The first step is to minimize the cone displacement—in other words, to limit the low frequency bandwidth of the driver. This is both trivial and simultaneously important for the accepted solutions. Avoiding the sources of diffraction is a bit more complicated. The solution resulted in several ideas, some of which are now in the MDC (Minimum Driver Coaxial) driver.

The main structure of the MDC design consists of an integrated MF diaphragm–suspension–tweeter construction. The visible part of the coaxial driver is formed by the curved flexible skin with the dome tweeter assembly in its center. The inner section joins the cone to the tweeter without any acoustical discontinuity, and the outer one does the same between the cone and the driver chassis. As there are no acoustically observable discontinuities between the tweeter and the cone, just a smooth surface, there is no diffraction either.
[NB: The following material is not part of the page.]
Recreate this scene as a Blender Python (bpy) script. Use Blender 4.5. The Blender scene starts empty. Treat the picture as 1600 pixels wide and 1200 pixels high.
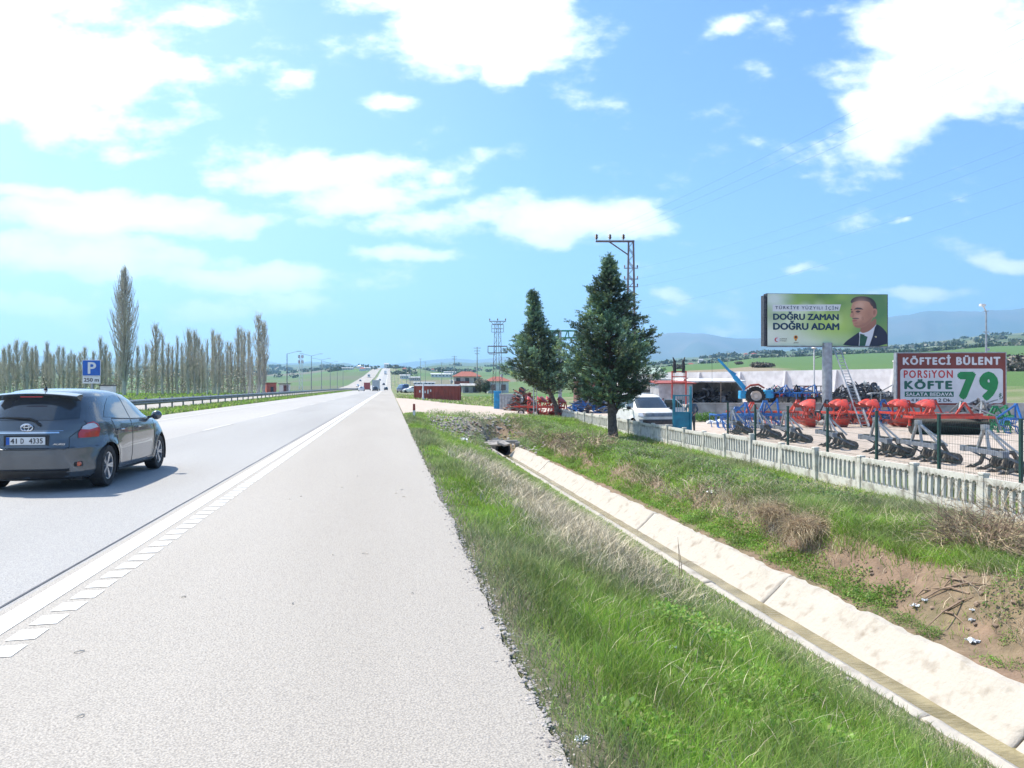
import bpy, bmesh, math, random
import numpy as np
from mathutils import Vector, Matrix, noise
from mathutils.bvhtree import BVHTree
random.seed(7); RNG = np.random.default_rng(7)
SC = bpy.context.scene; COL = SC.collection
R = math.radians
# ---------------------------------------------------------------- camera
F, H, V0, PSI = 1200.0, 1.56, 603.0, math.atan(191/1200)
cs, sn = math.cos(PSI), math.sin(PSI)
cam = bpy.data.objects.new('camera', bpy.data.cameras.new('camera')); COL.objects.link(cam)
cam.location = (0, 0, H); cam.rotation_euler = (R(90.143), 0, -PSI)
cam.data.lens = 27; cam.data.sensor_width = 36; cam.data.clip_end = 40000; cam.data.clip_start = .05
SC.camera = cam
# ---------------------------------------------------------------- sky with clouds
SUN_EL = R(55); SUN_DIR = Vector((-.76*math.cos(SUN_EL), .65*math.cos(SUN_EL), math.sin(SUN_EL))).normalized()
world = bpy.data.worlds.new('World'); SC.world = world; world.use_nodes = True
nt = world.node_tree; nt.nodes.clear()
def N(t, **k):
    n = nt.nodes.new(t)
    for a, b in k.items(): setattr(n, a, b)
    return n
def L(a, b): nt.links.new(a, b)
def mth(op, a, b=None, c=None, clamp=False):
    n = N('ShaderNodeMath', operation=op, use_clamp=clamp)
    for i, x in enumerate((a, b, c)):
        if x is None: continue
        if isinstance(x, (int, float)): n.inputs[i].default_value = x
        else: L(x, n.inputs[i])
    return n.outputs[0]
sky = N('ShaderNodeTexSky', sky_type='NISHITA', sun_disc=False)
sky.sun_elevation = SUN_EL; sky.sun_rotation = math.atan2(SUN_DIR.x, SUN_DIR.y)
sky.altitude = 500; sky.air_density = 1.0; sky.dust_density = 1.6; sky.ozone_density = 1.3
tc = N('ShaderNodeTexCoord'); sep = N('ShaderNodeSeparateXYZ')
vr = N('ShaderNodeVectorRotate', rotation_type='Z_AXIS'); vr.inputs['Angle'].default_value = PSI
L(tc.outputs['Generated'], vr.inputs['Vector']); L(vr.outputs[0], sep.inputs[0])
fy = mth('MAXIMUM', sep.outputs[1], .02)
px = mth('DIVIDE', sep.outputs[0], fy); pz = mth('DIVIDE', sep.outputs[2], fy)   # gnomonic sky coordinates about the road's heading
comb = N('ShaderNodeCombineXYZ'); L(px, comb.inputs[0]); L(pz, comb.inputs[1])
# cloud banks (centre and half size in the photograph's pixels turned to slopes), weight
BL = [(90,120,250,95,1.15,0),(20,10,330,40,.9,0),(215,235,80,30,.5,0),(740,35,210,85,1.25,-.1),(790,110,50,42,.9,0),(600,158,60,16,.5,0),(450,125,45,22,.4,0),
      (1480,70,165,105,1.35,.3),(1400,165,100,85,1.3,.5),(1375,225,45,35,1.0,.3),(1580,110,80,45,1.1,.4),(1130,30,45,20,.7,0),(520,262,270,38,1.0,.02),(560,305,170,32,.7,0),(690,345,130,28,.8,0),(890,340,150,42,1.25,.05),(960,330,80,34,.9,0),
      (180,335,300,34,1.2,-.03),(80,395,330,36,1.1,-.06),(380,432,230,22,1.1,-.05),(60,300,200,16,.8,-.03),(150,480,380,28,.5,0),(640,400,90,14,.7,0),(1040,458,40,14,.8,0),(1130,510,70,10,.6,0),(1250,425,36,9,.7,0),(1570,412,50,16,.9,0),(1440,460,90,13,.8,0),(1412,330,22,7,.6,0),(1040,485,30,8,.5,0),(330,440,80,18,.6,0),(560,50,30,18,.3,0),(1000,515,60,8,.45,0)]
wn = N('ShaderNodeTexNoise'); wn.inputs['Scale'].default_value = 9; wn.inputs['Detail'].default_value = 5
L(comb.outputs[0], wn.inputs['Vector'])
wsub = N('ShaderNodeVectorMath', operation='SUBTRACT'); L(wn.outputs['Color'], wsub.inputs[0]); wsub.inputs[1].default_value = (.5,.5,.5)
wsc = N('ShaderNodeVectorMath', operation='SCALE'); L(wsub.outputs[0], wsc.inputs[0]); wsc.inputs['Scale'].default_value = .055
wad = N('ShaderNodeVectorMath', operation='ADD'); L(comb.outputs[0], wad.inputs[0]); L(wsc.outputs[0], wad.inputs[1])
acc = None; low = None
for (bu, bv, ru, rv, w, rot) in BL:
    sc_ = N('ShaderNodeMapping', vector_type='TEXTURE')
    sc_.inputs['Location'].default_value = ((bu-800)/F, (V0-bv)/F, 0)
    sc_.inputs['Rotation'].default_value = (0, 0, rot)
    sc_.inputs['Scale'].default_value = (ru*1.25/F, rv*1.35/F, 1)
    L(wad.outputs[0], sc_.inputs['Vector'])
    ln = N('ShaderNodeVectorMath', operation='LENGTH'); L(sc_.outputs[0], ln.inputs[0])
    d = mth('SUBTRACT', 1.0, ln.outputs['Value'], clamp=True)
    d = mth('MULTIPLY', d, w)
    acc = d if acc is None else mth('MAXIMUM', acc, d)
# flattened noise for cloud structure
mp = N('ShaderNodeMapping'); mp.inputs['Scale'].default_value = (1, 1.9, 1); L(comb.outputs[0], mp.inputs['Vector'])
n1 = N('ShaderNodeTexNoise'); n1.inputs['Scale'].default_value = 8; n1.inputs['Detail'].default_value = 9; n1.inputs['Roughness'].default_value = .58
L(mp.outputs[0], n1.inputs['Vector'])
n2 = N('ShaderNodeTexNoise'); n2.inputs['Scale'].default_value = 2.2; n2.inputs['Detail'].default_value = 4
L(mp.outputs[0], n2.inputs['Vector'])
f1 = mth('MULTIPLY', mth('SUBTRACT', n1.outputs[0], .5), 3.6)
fld = mth('ADD', mth('MULTIPLY', acc, 1.5), f1)
dens = N('ShaderNodeMapRange', interpolation_type='SMOOTHSTEP')
dens.inputs['From Min'].default_value = .15; dens.inputs['From Max'].default_value = .92; L(fld, dens.inputs['Value'])
# thin veil, thicker towards the left where the sun is
veil = N('ShaderNodeMapRange'); veil.inputs['From Min'].default_value = .05; veil.inputs['From Max'].default_value = -.7
veil.inputs['To Min'].default_value = 0.0; veil.inputs['To Max'].default_value = .50; L(px, veil.inputs['Value'])
vv = mth('MULTIPLY', veil.outputs[0], mth('MULTIPLY', n2.outputs[0], 1.6))
tot = mth('ADD', dens.outputs[0], vv, clamp=True)
ccol = N('ShaderNodeMixRGB'); ccol.inputs[1].default_value = (5.2, 5.9, 6.6, 1); ccol.inputs[2].default_value = (8.2, 8.5, 8.7, 1)
th = N('ShaderNodeMapRange'); th.inputs['From Min'].default_value = .25; th.inputs['From Max'].default_value = 1.35; L(fld, th.inputs['Value']); L(th.outputs[0], ccol.inputs[0])
cm = N('ShaderNodeMixRGB'); L(tot, cm.inputs[0]); L(ccol.outputs[0], cm.inputs[2])
tint = N('ShaderNodeMixRGB', blend_type='MULTIPLY'); tint.inputs[0].default_value = 1; tint.inputs[2].default_value = (.60, .85, 1.13, 1)
L(sky.outputs[0], tint.inputs[1]); L(tint.outputs[0], cm.inputs[1])
bg = N('ShaderNodeBackground'); bg.inputs['Strength'].default_value = .108; L(cm.outputs[0], bg.inputs['Color'])
wo = N('ShaderNodeOutputWorld'); L(bg.outputs[0], wo.inputs['Surface'])
sl = bpy.data.lights.new('sun', 'SUN'); sl.energy = 4.2; sl.angle = R(.5); sl.color = (1, .92, .79)
so = bpy.data.objects.new('sun', sl); COL.objects.link(so); so.rotation_euler = SUN_DIR.to_track_quat('Z', 'Y').to_euler()
SC.view_settings.view_transform = 'Standard'; SC.view_settings.look = 'None'
SC.view_settings.exposure = .95; SC.view_settings.gamma = 1
SC.render.engine = 'CYCLES'; SC.cycles.max_bounces = 8; SC.cycles.transparent_max_bounces = 12; SC.cycles.volume_bounces = 1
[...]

The cone profile is very carefully optimized to form an integrated directivity control waveguide for the tweeter radiation. The driver outer edge is terminated to a normal Genelec DCW in order to control the dispersion of midrange radiation as well.

The system looks surprisingly simple and tidy. This development in coaxial design improves imaging and overall sound quality. The response is very smooth (see Fig 1), both on- and off-axis, and, free from any anomalies and directivity, is well controlled.

Besides providing more sound pressure than the 8000 series 2-ways, the 8260A combines, for the first time, a coaxial driver (MDC) within a modern waveguide (DCW), ensuring drivers couple coherently over their full operating bandwidth as well as being single MF/HF coincident point source.

Housing and DSP

The 8260A breaks new ground in electro-acoustic system thinking, as mechanical, acoustical and signal processing designs are intimately linked together. Following the current Genelec 8000 practice, the 8260A uses a curved die-cast aluminum enclosure, with the benefits of an increase in internal effective volume, improved heat dispersion, inherent rigidity, improved LF efficiency and extended LF cutoff (26 Hz (-3 dB) for the 8260A). The Genelec IsoPod vibration isolation stand, which also allows vertical tilt for aiming, is integral to the design.

The DSP hardware is an extension of, and complete redesign (with performance improvements) of the 8200 series DSP–a true three-way, which implies that the driver feed signals for the tweeter, midrange and woofer are all fed into their respective DA converters, then to power amplifiers (also newly designed), and then finally onto each drive unit. The DSP processor in the 8260A contains all basic loudspeaker functions, such as the crossover filters, driver equalization, driver position alignment, and all the room alignment-related filters, such as the room response equalizers and propagation delay correction. The parametric notch and shelving filters can be set automatically using the AutoCal automatic room alignment process built in to the GLM (Genelec Loudspeaker Management) software. Unlike the rest of the 8200 series, there will be no 8000 series analog only version of the 8260A

The 8260A loudspeaker system represents Genelec’s cutting-edge innovations in all technology domains. Also, the electronic domain (hardware and software) of the system benefits from the 8200 Series design advancements. The MDC coaxial MF/HF breakthrough solution makes the loudspeaker unique in the market.

This combination results from years of R&D effort and investment, as well as sound tacit competencies behind the 8260A product. Such breakthrough solutions cannot happen quickly, but are rather results of long-term persistent and solution-oriented research and development work.

Ilpo Martikainen is CEO/co-founder at Genelec OY and Will Eggleston is Genelec U.S.’s marketing director.